Chillingworth lived and thrived off the pain and guilt he constantly inflicted on Dimmesdale, and in a twisted way Dimmesdale relied on this psychological torture to further his self-inflicted search for forgiveness. The role of Roger Chillingsworth in Dimmesdale’s torture intensifies Dimmesdale’s suffering, causing Dimmesdale to endure vastly more than Hester who was able to avoid the evil doctor. Some argue that it was Hester who suffered the most throughout the novel. They say that because of her crime Hester became secluded from the other people in her society.

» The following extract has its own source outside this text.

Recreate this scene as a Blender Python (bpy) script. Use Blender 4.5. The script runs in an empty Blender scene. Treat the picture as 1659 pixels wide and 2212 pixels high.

They exemplify this with the quote, "Who had been familiarly acquainted with Hester Prynne, were now impress as if they beheld her for the first time was the Scarlet Letter, so fantastically embroidered and illuminated upon her bosom. It had the effect of a spell taking her out of the ordinary relations with humanity and enclosing her in a sphere by herself. "(61). She became lonely, and the scarlet letter was a burden that Hester had to carry everyday of her life, and the symbol, which secluded her from any other human being.

It caused Hester to be ostracized, but Dimmesdale's cowardice in not confessing lead ultimately, to his death. Hester had a horrible punishment: she had to wear a scarlet letter for the rest of her life. But Dimmesdale's internal struggle with his own cowardice and guilt was far worse than a scarlet letter. He suffered the most as he constantly punished himself for his sin. Although Hester suffered the public punishment she dealt with it well and took it in stride, ultimately creating a positive role for herself in the community and transforming the meaning of the scarlet letter.

She was able to make amends and in time through good deeds, change the meaning of the scarlet letter from “adulteress” to “able”. Dimmesdale on the other hand, has to always bear their sin inside of him never allowing it to become public. He was never given the opportunity to make peace with himself. Instead of taking his penance publicly he does it privately. He was forced to continue to bear his private shame, while Hester was able to make peace with herself because she was strong enough to take her punishment, and grow despite of it.

Suffering is commonly seen as an unconscious effort to ease painful feelings of guilt. Arthur Dimmesdale's choice of guilt over shame led him to experience a great deal of physical and emotional suffering. Hester admitted to her sin and had a clear conscience, which allowed her to move on with her life and grow as a person. Mr. Dimmesdale’s choice of anonymity in not confessing his wrongdoing to the public, led to his suffering through the guilt of his sin, a pain that was only aggravated by the tortures of Roger Chillingworth, and ultimately resulted in his painful and tragic death.